Exploring the contribution of innovation intermediaries to the new product development (NPD) process: a typology and an empirical study
Published online on March 03, 2014
Abstract
In the ‘knowledge economy’ upheld by the European Lisbon strategy, knowledge‐intensive services are considered a key driver for innovation and competitiveness. A category of knowledge‐intensive services that has become of utmost importance in the last few decades is new product development (NPD) services, which interconnect distant knowledge domains with the client firms. In addition to NPD service providers, web‐based innovation intermediaries have started to help innovative firms access dispersed bodies of knowledge. Despite the heterogeneity of their characteristics, however, a clear typology of the strategies used by traditional NPD service providers and web‐based intermediaries to interact with their knowledge sources and with their clients is missing. This typology would be very useful for those firms that are willing to collaborate with innovation intermediaries because it could highlight the typologies of NPD problems different intermediaries are apt to address and the managerial challenges that working with them entails. Developing such a classification framework is the main goal of this paper.
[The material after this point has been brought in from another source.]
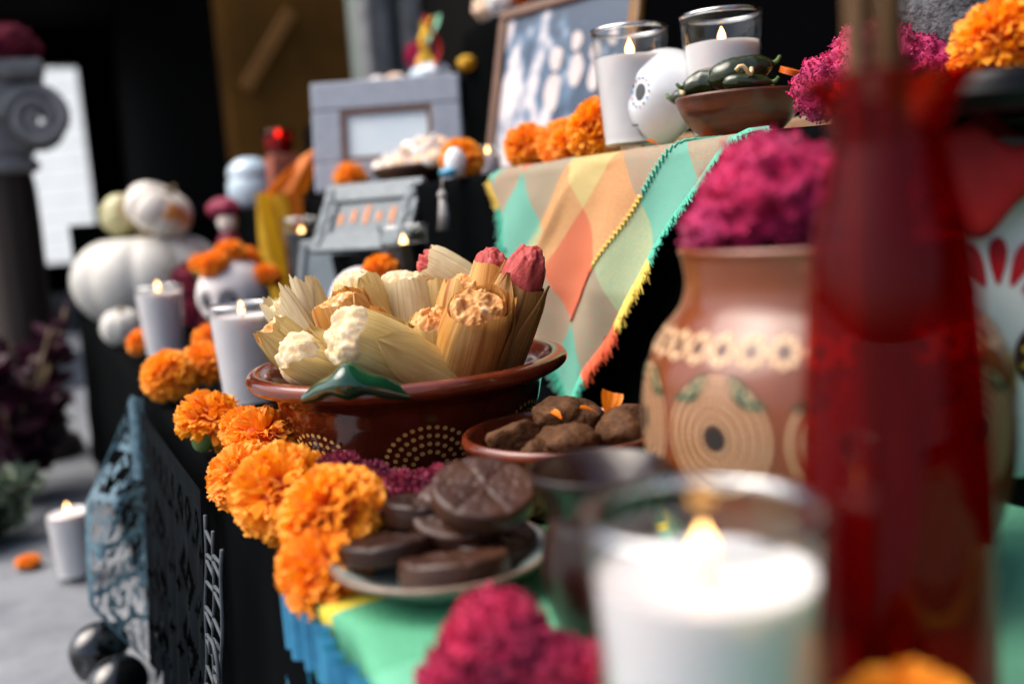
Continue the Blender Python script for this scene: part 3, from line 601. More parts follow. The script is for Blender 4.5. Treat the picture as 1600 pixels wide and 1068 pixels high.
def ruf(u,v):
    a=u*TAU; b=v*TAU; rr=.044+.0095*math.cos(b)*(1+.35*math.sin(9*a)); return (rr*math.cos(a)*.86,(rr*math.sin(a))*.42-.008,.060+.0160*math.sin(b)*(1+.4*math.sin(7*a+1))+.004*math.sin(5*a))
mk('red_ruffle',grid(90,14,ruf,True),MATS['red_cloth'],ps)
mk('red_bow',blob(4,lambda v:(-.030+v.x*.019*(1+.3*fr(v,3,4)),-.024+v.y*.008*(1+.3*fr(v,3,4)),.046+v.z*.016*(1+.3*fr(v,3,9)))),MATS['red_cloth'],ps)
# ================================================================ GREEN RUNNER, BLUE PAPER, LACE
def runner(u,v):
    y=-.35+(.459+.35)*v; L0=.040; Ltot=L0+.345; s=u*Ltot
    if s<L0: x=XF-.008-.003*math.sin(y*60); z=TZ+.004-(L0-s)*1.0
    else: x=XF-.008+(s-L0); z=TZ+.004+.0012*nz((x,y,0),30)
    return (x,y,z)
def runner_mat():
    m=bpy.data.materials.new('green_runner'); m.use_nodes=True; t=m.node_tree; N=t.nodes; L=t.links; b=N['Principled BSDF']; uv=N.new('ShaderNodeUVMap'); sp=N.new('ShaderNodeSeparateXYZ'); L.new(uv.outputs[0],sp.inputs[0])
    r=N.new('ShaderNodeValToRGB'); r.color_ramp.interpolation='CONSTANT'; e=r.color_ramp.elements; e[0].position=0; e[0].color=(*lin('#1f7d4c'),1); e[1].position=.10; e[1].color=(*lin('#57b086'),1)
    for p,c in ((.45,'#1f7d4c'),(.50,'#e6d44a'),(.52,'#1f7d4c'),(.60,'#6cc09a'),(.86,'#5cb389'),(.945,'#e3cf3e'),(.958,'#1f7a48')): q=e.new(p); q.color=(*lin(c),1)
    L.new(sp.outputs[1],r.inputs[0])
    n=N.new('ShaderNodeTexNoise'); n.inputs['Scale'].default_value=260; mx=N.new('ShaderNodeMix'); mx.data_type='RGBA'; mx.blend_type='MULTIPLY'; mx.inputs[0].default_value=.5; L.new(r.outputs[0],mx.inputs[6]); L.new(n.outputs[0],mx.inputs[7]); L.new(mx.outputs[2],b.inputs['Base Color'])
    b.inputs['Roughness'].default_value=.8; bp=N.new('ShaderNodeBump'); bp.inputs['Strength'].default_value=.5; bp.inputs['Distance'].default_value=.001; L.new(n.outputs[0],bp.inputs['Height']); L.new(bp.outputs[0],b.inputs['Normal']); MATS['green_runner']=m
runner_mat()
rn=thing('table_runner','green woven runner with yellow stripe under the saucer','cloth',(0,0,0)); mk('weave',grid(60,120,runner),MATS['green_runner'],rn)
fv=[];ff=[]; rnd=random.Random(5)
for k in range(150):
    x=XF-.006+.34*k/150; b=len(fv); y=.459; l=rnd.uniform(.006,.013); dx=rnd.uniform(-.003,.003)
    fv+= [(x-.0007,y-.002,TZ+.0045),(x+.0007,y-.002,TZ+.0045),(x+.0006+dx,y+l,TZ+.002),(x-.0006+dx,y+l,TZ+.002)]; ff.append((b,b+1,b+2,b+3))
tag(mk('fringe',(fv,ff),MATS['green_runner'],rn),kind='stuff')
# blue cut paper hanging under the runner: strips, bars and diamonds with real openings
bpv=thing('cut_paper','blue cut-paper banner hanging from the near table edge','banner',(0,0,0))
def strip(y0,y1,z0,z1,k=0): return (lambda: grid(8,3,lambda u,v:(XF-.012-.004*math.sin((y0+(y1-y0)*u)*120+k),y0+(y1-y0)*u,z0+(z1-z0)*v)))()
mk('top_band',grid(400,4,lambda u,v:(XF-.013-.0035*math.sin((-.2+.68*u)*420)-.002*math.sin(u*60),-.2+.68*u,TZ-.030+.028*v)),MATS['blue_paper'],bpv)
for k in range(17):
    y=-.2+k*.04
    mk('cut_strip',grid(4,10,lambda u,v:(XF-.013-.003*math.sin((y+.016*u)*120)-.004*v*0,y+.016*u,.05+(TZ-.082)*v+.001)),MATS['blue_paper'],bpv)
    for zz in (.10,.17,.24): mk('cut_bar',grid(6,1,lambda u,v:(XF-.014-.003*math.sin((y+.016+.024*u)*120),y+.016+.024*u,zz+.030*abs(u-.5)*2+.006*v)),MATS['blue_paper'],bpv)
# silver lace fold and white netting on the black drape
lc=thing('lace_fold','pale silvery lace fold hanging from the table corner','lace',(0,0,0))
def lf(u,v):
    w=.062*min(1,.12+v/.42)*(1-.75*max(0,v-.72)/.28*(1-0)); xr=XF-.014-.010*v+.004*math.sin(v*7)
    return (xr-w*(1-u)+.018*max(0,v-.72)*0,1.115+.02*math.sin(u*5+v*6)+.03*v,TZ+.002-.30*v)
V,F,_=grid(26,84,lf); rnd=random.Random(8); F2=[]
for i,fc in enumerate(F):
    u=i%26; v=i//26; keep=(u in (0,1,25)) or (v%14 in (0,1)) or nz((u*.42,v*.30,3))>.14 or (u+v)%9==0
    if keep : F2.append(fc)
tag(mk('lace_mesh',(V,F2),MATS['lace'],lc),kind='stuff')
mk('lace_cord',grid(8,20,lambda u,v:(XF-.026+.015*u-.004*v,1.095-.006*math.sin(u*PI),TZ+.004-.085*v)),MATS['lace'],lc)
mat('banner_black','#04070a',.7,(30,'#0a1014',.4),spec=.03)
cb=thing('cut_banner','dark cut-out banner with diamond openings on the table front','banner',(0,0,0))
V,F,_=grid(120,56,lambda u,v:(XF-.018-.006*v*(1+math.sin(u*44+nz((u,0,2),5)))-.012*v,.70+.37*u,TZ-.004-.25*v-.008*abs(math.sin(u*PI*9))*v)); F2=[]
for i,fc in enumerate(F):
    a,b=i%120,i//120; p=(a%13)-6; q=(b%12)-6
    hole=(abs(p)+abs(q)<=4 and abs(p)+abs(q)>1) or (abs(abs(p)-5)+abs(q-4)<=1)
    if b<4 or not hole: F2.append(fc)
tag(mk('cut_sheet',(V,F2),MATS['banner_black'],cb),kind='stuff')
nt_=thing('netting','grey string lattice hanging on the black drape below the marigolds','netting',(0,0,0)); parts=[]
def lat(k,j): return (XF-.022-.006*j/12,.605+.026*k+.003*math.sin(j*.9+k)+.0035*j,.306-.0105*j+.004*k)
for k in range(3): parts.append(tube([lat(k,j) for j in range(14)],.0014,5))
for j in range(13):
    for k in range(2):
        if (j*7+k*5)%5!=0: parts.append(tube([lat(k,j),lat(k+1,j+(j+k)%2*.6)],.0013,5))
parts.append(tube([(XF-.030,.635+.014*math.cos(a),.225+.014*math.sin(a)) for a in np.linspace(0,5.2,14)],.0014,5))
tag(mk('cords',join(*parts),MATS['netting'],nt_),kind='stuff')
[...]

The typology proposed in this paper suggests that innovation intermediaries should be distinguished based on the following: (1) the way they access their distributed knowledge sources and (2) the way they deliver value to their clients. By combining these two dimensions, four categories of innovation intermediaries are identified, which are named brokers, mediators, collectors and connectors. A multiple case study analysis involving four innovation intermediaries and 12 of their clients is presented in the paper. The analysis provides exploratory insights into (1) the typologies of NPD problems that each class of intermediaries addresses and (2) the managerial challenges that working with each of them entails. These preliminary findings call for further theoretical and empirical research into the complex interaction among innovation intermediaries, their dispersed sources of knowledge and their clients.